Given task: From the very first line of the data to the line containing "col.objects.link(sun)", retype everything exactly, leaving the pictures behind.

Record set:

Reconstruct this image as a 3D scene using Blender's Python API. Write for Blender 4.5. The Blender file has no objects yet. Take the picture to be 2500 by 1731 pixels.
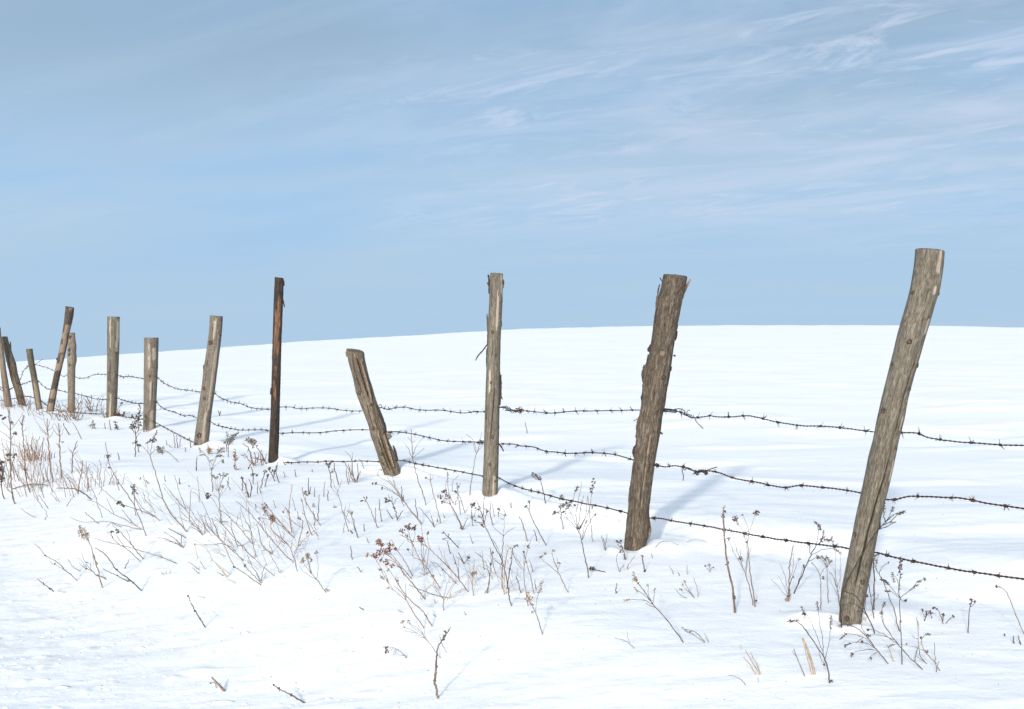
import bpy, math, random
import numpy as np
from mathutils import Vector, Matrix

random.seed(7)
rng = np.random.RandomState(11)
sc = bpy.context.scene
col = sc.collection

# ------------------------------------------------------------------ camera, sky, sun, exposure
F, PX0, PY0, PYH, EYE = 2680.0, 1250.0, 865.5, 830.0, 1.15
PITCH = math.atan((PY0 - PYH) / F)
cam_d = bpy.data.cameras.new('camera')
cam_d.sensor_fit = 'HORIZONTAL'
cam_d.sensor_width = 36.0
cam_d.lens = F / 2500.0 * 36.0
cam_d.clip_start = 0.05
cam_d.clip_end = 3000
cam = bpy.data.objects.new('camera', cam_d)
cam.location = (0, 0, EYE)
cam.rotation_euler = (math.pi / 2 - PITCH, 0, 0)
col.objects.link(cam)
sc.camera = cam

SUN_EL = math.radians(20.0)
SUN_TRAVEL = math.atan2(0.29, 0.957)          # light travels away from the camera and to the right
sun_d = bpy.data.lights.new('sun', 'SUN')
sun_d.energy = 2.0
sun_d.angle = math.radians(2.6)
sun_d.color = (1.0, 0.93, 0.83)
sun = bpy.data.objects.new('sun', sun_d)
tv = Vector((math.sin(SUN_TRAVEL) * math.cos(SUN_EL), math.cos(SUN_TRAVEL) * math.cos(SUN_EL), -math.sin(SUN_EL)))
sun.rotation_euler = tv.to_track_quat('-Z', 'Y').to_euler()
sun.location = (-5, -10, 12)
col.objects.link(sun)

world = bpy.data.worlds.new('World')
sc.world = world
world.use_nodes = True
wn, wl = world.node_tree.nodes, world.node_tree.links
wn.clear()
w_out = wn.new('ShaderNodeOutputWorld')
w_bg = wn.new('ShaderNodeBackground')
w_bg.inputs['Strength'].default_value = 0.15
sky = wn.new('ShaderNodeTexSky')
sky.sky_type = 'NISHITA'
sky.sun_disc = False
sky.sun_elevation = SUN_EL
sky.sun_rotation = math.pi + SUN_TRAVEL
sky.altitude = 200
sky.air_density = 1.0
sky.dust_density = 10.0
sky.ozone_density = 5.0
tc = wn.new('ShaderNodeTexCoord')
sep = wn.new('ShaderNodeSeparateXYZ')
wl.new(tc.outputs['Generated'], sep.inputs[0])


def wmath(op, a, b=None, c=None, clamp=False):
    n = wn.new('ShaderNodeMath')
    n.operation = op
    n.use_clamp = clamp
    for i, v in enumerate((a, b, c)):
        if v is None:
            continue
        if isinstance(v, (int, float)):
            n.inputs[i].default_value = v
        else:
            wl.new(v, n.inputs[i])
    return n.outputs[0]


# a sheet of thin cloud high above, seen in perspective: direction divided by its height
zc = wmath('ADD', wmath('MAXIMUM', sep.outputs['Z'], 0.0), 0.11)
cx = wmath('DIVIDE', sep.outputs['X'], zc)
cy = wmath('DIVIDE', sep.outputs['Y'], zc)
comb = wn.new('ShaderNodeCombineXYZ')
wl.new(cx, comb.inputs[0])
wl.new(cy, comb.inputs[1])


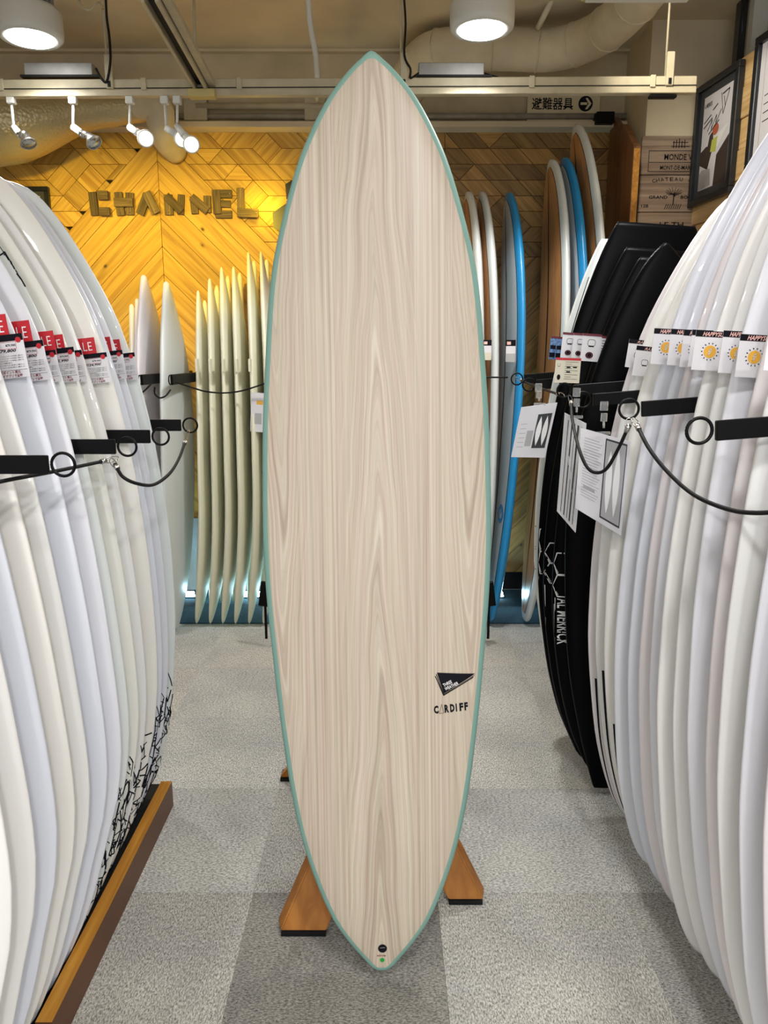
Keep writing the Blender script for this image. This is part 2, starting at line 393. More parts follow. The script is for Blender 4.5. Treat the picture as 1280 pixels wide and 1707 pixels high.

Worked solution:
Reconstruct this image as a 3D scene using Blender's Python API. Write for Blender 4.5. The Blender file has no objects yet. Take the picture to be 2500 by 1731 pixels.
import bpy, math, random
import numpy as np
from mathutils import Vector, Matrix

random.seed(7)
rng = np.random.RandomState(11)
sc = bpy.context.scene
col = sc.collection

# ------------------------------------------------------------------ camera, sky, sun, exposure
F, PX0, PY0, PYH, EYE = 2680.0, 1250.0, 865.5, 830.0, 1.15
PITCH = math.atan((PY0 - PYH) / F)
cam_d = bpy.data.cameras.new('camera')
cam_d.sensor_fit = 'HORIZONTAL'
cam_d.sensor_width = 36.0
cam_d.lens = F / 2500.0 * 36.0
cam_d.clip_start = 0.05
cam_d.clip_end = 3000
cam = bpy.data.objects.new('camera', cam_d)
cam.location = (0, 0, EYE)
cam.rotation_euler = (math.pi / 2 - PITCH, 0, 0)
col.objects.link(cam)
sc.camera = cam

SUN_EL = math.radians(20.0)
SUN_TRAVEL = math.atan2(0.29, 0.957)          # light travels away from the camera and to the right
sun_d = bpy.data.lights.new('sun', 'SUN')
sun_d.energy = 2.0
sun_d.angle = math.radians(2.6)
sun_d.color = (1.0, 0.93, 0.83)
sun = bpy.data.objects.new('sun', sun_d)
tv = Vector((math.sin(SUN_TRAVEL) * math.cos(SUN_EL), math.cos(SUN_TRAVEL) * math.cos(SUN_EL), -math.sin(SUN_EL)))
sun.rotation_euler = tv.to_track_quat('-Z', 'Y').to_euler()
sun.location = (-5, -10, 12)
col.objects.link(sun)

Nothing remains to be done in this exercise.